To be done = Write out all the data again, exactly as it stands.

━━ Source material

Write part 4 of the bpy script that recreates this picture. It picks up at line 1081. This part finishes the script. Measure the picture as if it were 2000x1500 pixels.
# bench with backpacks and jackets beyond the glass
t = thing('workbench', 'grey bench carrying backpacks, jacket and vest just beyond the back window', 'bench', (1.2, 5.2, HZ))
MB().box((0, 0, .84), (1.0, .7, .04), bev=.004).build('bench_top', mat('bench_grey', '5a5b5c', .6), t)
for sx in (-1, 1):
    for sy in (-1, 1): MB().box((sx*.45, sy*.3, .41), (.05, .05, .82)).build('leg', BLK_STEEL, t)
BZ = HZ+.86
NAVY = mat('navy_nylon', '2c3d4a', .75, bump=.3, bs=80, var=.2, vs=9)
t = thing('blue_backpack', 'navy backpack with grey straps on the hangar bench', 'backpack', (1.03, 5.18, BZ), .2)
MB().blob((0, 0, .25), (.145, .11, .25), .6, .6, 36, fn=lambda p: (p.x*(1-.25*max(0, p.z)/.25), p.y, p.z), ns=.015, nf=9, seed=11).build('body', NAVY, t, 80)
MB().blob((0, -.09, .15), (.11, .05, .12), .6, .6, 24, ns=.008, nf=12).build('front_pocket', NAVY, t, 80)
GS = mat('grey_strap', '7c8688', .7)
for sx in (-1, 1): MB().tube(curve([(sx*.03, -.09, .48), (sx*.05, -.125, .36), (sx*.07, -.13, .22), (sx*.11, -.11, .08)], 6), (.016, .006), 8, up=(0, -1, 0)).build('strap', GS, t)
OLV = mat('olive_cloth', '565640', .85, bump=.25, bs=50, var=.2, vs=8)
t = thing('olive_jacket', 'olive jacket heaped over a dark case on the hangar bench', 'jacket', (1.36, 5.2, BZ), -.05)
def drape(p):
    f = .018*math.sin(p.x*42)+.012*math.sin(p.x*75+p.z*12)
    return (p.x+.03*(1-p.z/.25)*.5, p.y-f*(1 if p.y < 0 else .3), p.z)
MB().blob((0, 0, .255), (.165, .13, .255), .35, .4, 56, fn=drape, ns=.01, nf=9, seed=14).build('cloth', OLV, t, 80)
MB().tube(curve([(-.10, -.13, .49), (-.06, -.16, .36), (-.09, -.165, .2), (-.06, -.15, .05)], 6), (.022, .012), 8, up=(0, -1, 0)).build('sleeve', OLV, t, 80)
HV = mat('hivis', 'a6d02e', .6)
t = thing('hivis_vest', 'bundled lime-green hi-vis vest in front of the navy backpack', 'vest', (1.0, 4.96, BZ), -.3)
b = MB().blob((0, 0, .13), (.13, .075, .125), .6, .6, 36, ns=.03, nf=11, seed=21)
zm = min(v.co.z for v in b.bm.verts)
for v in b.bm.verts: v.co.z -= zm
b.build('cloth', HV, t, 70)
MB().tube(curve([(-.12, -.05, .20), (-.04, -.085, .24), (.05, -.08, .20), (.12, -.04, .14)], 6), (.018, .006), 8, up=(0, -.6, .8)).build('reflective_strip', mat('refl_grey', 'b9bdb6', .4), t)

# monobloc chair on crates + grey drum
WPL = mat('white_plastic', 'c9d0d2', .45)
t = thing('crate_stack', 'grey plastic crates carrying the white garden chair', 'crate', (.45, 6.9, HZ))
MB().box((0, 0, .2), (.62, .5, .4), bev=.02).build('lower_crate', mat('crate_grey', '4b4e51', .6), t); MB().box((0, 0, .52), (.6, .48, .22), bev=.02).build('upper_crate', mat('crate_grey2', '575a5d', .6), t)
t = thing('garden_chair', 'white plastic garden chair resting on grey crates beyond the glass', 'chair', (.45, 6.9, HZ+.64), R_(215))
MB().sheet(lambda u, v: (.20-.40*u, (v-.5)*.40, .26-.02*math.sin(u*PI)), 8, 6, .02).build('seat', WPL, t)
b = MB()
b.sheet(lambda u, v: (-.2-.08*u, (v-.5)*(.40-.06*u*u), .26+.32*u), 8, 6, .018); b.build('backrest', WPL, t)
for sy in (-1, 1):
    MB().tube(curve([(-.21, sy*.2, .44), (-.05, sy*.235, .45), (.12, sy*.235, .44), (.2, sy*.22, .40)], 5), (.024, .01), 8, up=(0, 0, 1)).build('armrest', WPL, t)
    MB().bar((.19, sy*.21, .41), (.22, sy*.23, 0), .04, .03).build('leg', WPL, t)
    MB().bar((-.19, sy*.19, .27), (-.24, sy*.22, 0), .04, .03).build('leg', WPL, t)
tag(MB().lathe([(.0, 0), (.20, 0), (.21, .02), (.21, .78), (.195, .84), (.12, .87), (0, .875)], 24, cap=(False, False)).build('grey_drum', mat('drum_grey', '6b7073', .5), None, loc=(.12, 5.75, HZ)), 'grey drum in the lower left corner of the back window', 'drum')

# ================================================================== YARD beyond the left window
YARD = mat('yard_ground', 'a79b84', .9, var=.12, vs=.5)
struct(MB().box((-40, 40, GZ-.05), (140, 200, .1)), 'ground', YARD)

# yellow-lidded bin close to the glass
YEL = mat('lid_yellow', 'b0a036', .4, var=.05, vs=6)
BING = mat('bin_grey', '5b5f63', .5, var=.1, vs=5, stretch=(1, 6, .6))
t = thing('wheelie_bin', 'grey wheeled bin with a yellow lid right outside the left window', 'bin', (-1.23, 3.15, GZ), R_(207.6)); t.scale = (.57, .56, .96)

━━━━

Written solution =
Write part 4 of the bpy script that recreates this picture. It picks up at line 1081. This part finishes the script. Measure the picture as if it were 2000x1500 pixels.
# bench with backpacks and jackets beyond the glass
t = thing('workbench', 'grey bench carrying backpacks, jacket and vest just beyond the back window', 'bench', (1.2, 5.2, HZ))
MB().box((0, 0, .84), (1.0, .7, .04), bev=.004).build('bench_top', mat('bench_grey', '5a5b5c', .6), t)
for sx in (-1, 1):
    for sy in (-1, 1): MB().box((sx*.45, sy*.3, .41), (.05, .05, .82)).build('leg', BLK_STEEL, t)
BZ = HZ+.86
NAVY = mat('navy_nylon', '2c3d4a', .75, bump=.3, bs=80, var=.2, vs=9)
t = thing('blue_backpack', 'navy backpack with grey straps on the hangar bench', 'backpack', (1.03, 5.18, BZ), .2)
MB().blob((0, 0, .25), (.145, .11, .25), .6, .6, 36, fn=lambda p: (p.x*(1-.25*max(0, p.z)/.25), p.y, p.z), ns=.015, nf=9, seed=11).build('body', NAVY, t, 80)
MB().blob((0, -.09, .15), (.11, .05, .12), .6, .6, 24, ns=.008, nf=12).build('front_pocket', NAVY, t, 80)
GS = mat('grey_strap', '7c8688', .7)
for sx in (-1, 1): MB().tube(curve([(sx*.03, -.09, .48), (sx*.05, -.125, .36), (sx*.07, -.13, .22), (sx*.11, -.11, .08)], 6), (.016, .006), 8, up=(0, -1, 0)).build('strap', GS, t)
OLV = mat('olive_cloth', '565640', .85, bump=.25, bs=50, var=.2, vs=8)
t = thing('olive_jacket', 'olive jacket heaped over a dark case on the hangar bench', 'jacket', (1.36, 5.2, BZ), -.05)
def drape(p):
    f = .018*math.sin(p.x*42)+.012*math.sin(p.x*75+p.z*12)
    return (p.x+.03*(1-p.z/.25)*.5, p.y-f*(1 if p.y < 0 else .3), p.z)
MB().blob((0, 0, .255), (.165, .13, .255), .35, .4, 56, fn=drape, ns=.01, nf=9, seed=14).build('cloth', OLV, t, 80)
MB().tube(curve([(-.10, -.13, .49), (-.06, -.16, .36), (-.09, -.165, .2), (-.06, -.15, .05)], 6), (.022, .012), 8, up=(0, -1, 0)).build('sleeve', OLV, t, 80)
HV = mat('hivis', 'a6d02e', .6)
t = thing('hivis_vest', 'bundled lime-green hi-vis vest in front of the navy backpack', 'vest', (1.0, 4.96, BZ), -.3)
b = MB().blob((0, 0, .13), (.13, .075, .125), .6, .6, 36, ns=.03, nf=11, seed=21)
zm = min(v.co.z for v in b.bm.verts)
for v in b.bm.verts: v.co.z -= zm
b.build('cloth', HV, t, 70)
MB().tube(curve([(-.12, -.05, .20), (-.04, -.085, .24), (.05, -.08, .20), (.12, -.04, .14)], 6), (.018, .006), 8, up=(0, -.6, .8)).build('reflective_strip', mat('refl_grey', 'b9bdb6', .4), t)

# monobloc chair on crates + grey drum
WPL = mat('white_plastic', 'c9d0d2', .45)
t = thing('crate_stack', 'grey plastic crates carrying the white garden chair', 'crate', (.45, 6.9, HZ))
MB().box((0, 0, .2), (.62, .5, .4), bev=.02).build('lower_crate', mat('crate_grey', '4b4e51', .6), t); MB().box((0, 0, .52), (.6, .48, .22), bev=.02).build('upper_crate', mat('crate_grey2', '575a5d', .6), t)
t = thing('garden_chair', 'white plastic garden chair resting on grey crates beyond the glass', 'chair', (.45, 6.9, HZ+.64), R_(215))
MB().sheet(lambda u, v: (.20-.40*u, (v-.5)*.40, .26-.02*math.sin(u*PI)), 8, 6, .02).build('seat', WPL, t)
b = MB()
b.sheet(lambda u, v: (-.2-.08*u, (v-.5)*(.40-.06*u*u), .26+.32*u), 8, 6, .018); b.build('backrest', WPL, t)
for sy in (-1, 1):
    MB().tube(curve([(-.21, sy*.2, .44), (-.05, sy*.235, .45), (.12, sy*.235, .44), (.2, sy*.22, .40)], 5), (.024, .01), 8, up=(0, 0, 1)).build('armrest', WPL, t)
    MB().bar((.19, sy*.21, .41), (.22, sy*.23, 0), .04, .03).build('leg', WPL, t)
    MB().bar((-.19, sy*.19, .27), (-.24, sy*.22, 0), .04, .03).build('leg', WPL, t)
tag(MB().lathe([(.0, 0), (.20, 0), (.21, .02), (.21, .78), (.195, .84), (.12, .87), (0, .875)], 24, cap=(False, False)).build('grey_drum', mat('drum_grey', '6b7073', .5), None, loc=(.12, 5.75, HZ)), 'grey drum in the lower left corner of the back window', 'drum')

# ================================================================== YARD beyond the left window
YARD = mat('yard_ground', 'a79b84', .9, var=.12, vs=.5)
struct(MB().box((-40, 40, GZ-.05), (140, 200, .1)), 'ground', YARD)

# yellow-lidded bin close to the glass
YEL = mat('lid_yellow', 'b0a036', .4, var=.05, vs=6)
BING = mat('bin_grey', '5b5f63', .5, var=.1, vs=5, stretch=(1, 6, .6))
t = thing('wheelie_bin', 'grey wheeled bin with a yellow lid right outside the left window', 'bin', (-1.23, 3.15, GZ), R_(207.6)); t.scale = (.57, .56, .96)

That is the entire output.